Course Outcomes

Students should deploy their mastery of the definite intergral to develop further integration techniques for a wider range of function types and to improper integrals, and to solve problems in various areas of application. Students should master the new notions of parametric and polar curves and their analysis, and of infinite sequences and series, including power series, the associated approximation techniques, representation of functions by Taylor series. See below, Major Topics Covered in the Course for more detail.    

Prerequisites by Topic

Mastery of basic differentiation and integration notions, techniques and applications, as in Calculus I.

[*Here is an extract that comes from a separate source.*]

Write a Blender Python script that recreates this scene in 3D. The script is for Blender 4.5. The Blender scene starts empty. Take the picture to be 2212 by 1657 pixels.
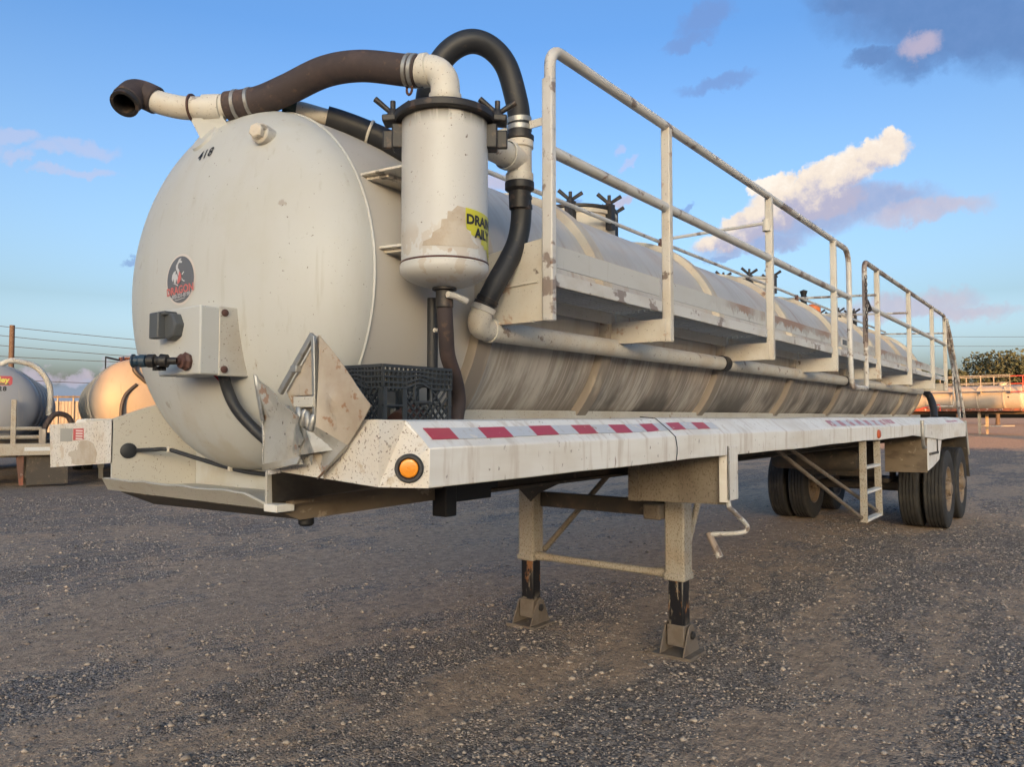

Major Topics Covered in the Course

1.  Areas and Volumes
2.  Techniques of Integration, including integrations by parts, trigonometric integrals and substitutions, integration of rational functions by partial fractions.
3. Approximate Integration
4. Improper Integrals
5. Arc Length and Surface Area
6. Separable and Linear Differential Equations
7. Parametric and Polar Curves: (including tangents, areas, arc length)
8. Infinite Sequences and Series: convergence tests and approximation techniques, alternating series, power series, Taylor series and Taylor polynomials.     

Relationship between Course Outcomes and Program Outcomes

The MATH 21 outcomes strongly support the following outcome:

A. An ability to apply knowledge of computing and mathematics appropriate to the discipline.

Assessment Plan for the Course

The students take two midterms and a final examination. Homework is collected in each lecture and graded. Quizzes are given in recitation and may be given in lecture as well.